**PROMPT**
Select the lines that hold the word "scene" and copy each one.

**SUPPLIED MATERIAL**
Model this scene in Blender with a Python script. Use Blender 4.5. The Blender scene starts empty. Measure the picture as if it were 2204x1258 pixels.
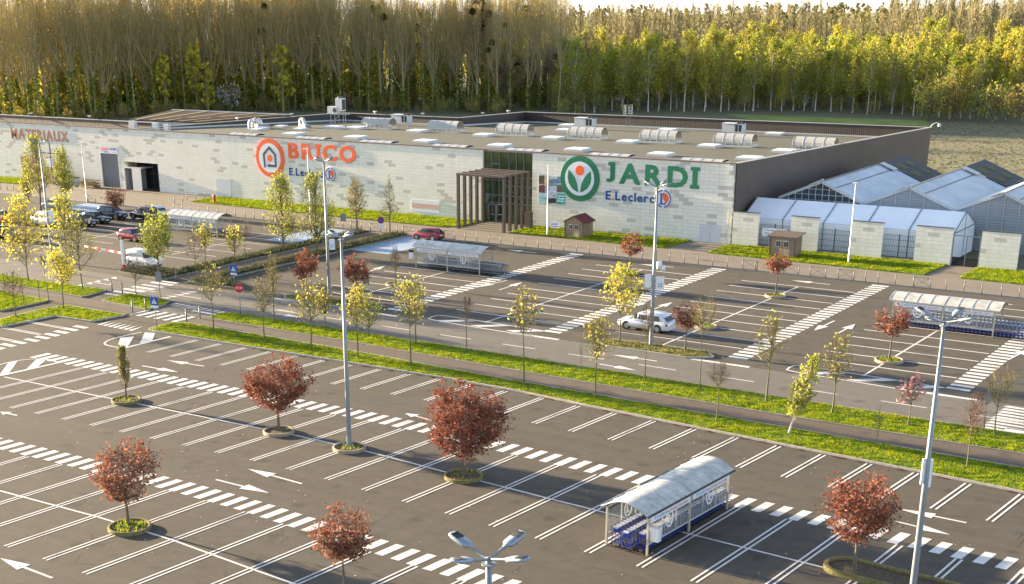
import bpy, math, random
import numpy as np
R=math.radians
C=bpy.context.scene.collection
# ------------------------------------------------------------------ camera
F,CX,CY=2942.88,924.71,1108.85; PIT,ROL,YAW=.3633,.018,-.6318; H=26.4; PW,PH=2204.,1258.
_fw=np.array([math.sin(YAW)*math.cos(PIT),math.cos(YAW)*math.cos(PIT),-math.sin(PIT)])
_rt=np.array([math.cos(YAW),-math.sin(YAW),0.]); _dn=np.cross(_fw,_rt)
CM=np.array([math.cos(ROL)*_rt+math.sin(ROL)*_dn,-math.sin(ROL)*_rt+math.cos(ROL)*_dn,_fw]); CP=np.array([0,0,H])
cam=bpy.data.cameras.new('camera'); co=bpy.data.objects.new('camera',cam); C.objects.link(co)
import mathutils
mw=mathutils.Matrix(((CM[0][0],-CM[1][0],-CM[2][0],0),(CM[0][1],-CM[1][1],-CM[2][1],0),(CM[0][2],-CM[1][2],-CM[2][2],H),(0,0,0,1)))
co.matrix_world=mw
cam.sensor_fit='HORIZONTAL'; cam.sensor_width=36; cam.lens=36*F/PW
cam.shift_x=(PW/2-CX)/PW; cam.shift_y=(CY-PH/2)/PW; cam.clip_start=1; cam.clip_end=12000
bpy.context.scene.camera=co
# ------------------------------------------------------------------ sky, sun, exposure
SUN_EL=9.5; SUN_TRAVEL=1.3   # degrees; light travels towards +X
sc=bpy.context.scene
w=bpy.data.worlds.new('World'); sc.world=w; w.use_nodes=True
nt=w.node_tree; bg=nt.nodes['Background']; sky=nt.nodes.new('ShaderNodeTexSky'); sky.sky_type='NISHITA'
sky.sun_disc=False; sky.sun_elevation=R(SUN_EL); sky.sun_rotation=R(270); sky.altitude=60; sky.air_density=1; sky.dust_density=.5; sky.ozone_density=1.4
tm=nt.nodes.new('ShaderNodeMix'); tm.data_type='RGBA'; tm.blend_type='MULTIPLY'; tm.inputs[0].default_value=1; tm.inputs[7].default_value=(.93,1.0,1.16,1); bw=nt.nodes.new('ShaderNodeRGBToBW'); nt.links.new(sky.outputs[0],bw.inputs[0]); ds=nt.nodes.new('ShaderNodeMix'); ds.data_type='RGBA'; ds.inputs[0].default_value=.55; nt.links.new(sky.outputs[0],ds.inputs[6]); nt.links.new(bw.outputs[0],ds.inputs[7]); nt.links.new(ds.outputs[2],tm.inputs[6]); nt.links.new(tm.outputs[2],bg.inputs[0]); bg.inputs[1].default_value=.083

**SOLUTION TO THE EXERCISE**
Model this scene in Blender with a Python script. Use Blender 4.5. The Blender scene starts empty. Measure the picture as if it were 2204x1258 pixels.
C=bpy.context.scene.collection
bpy.context.scene.camera=co
sc=bpy.context.scene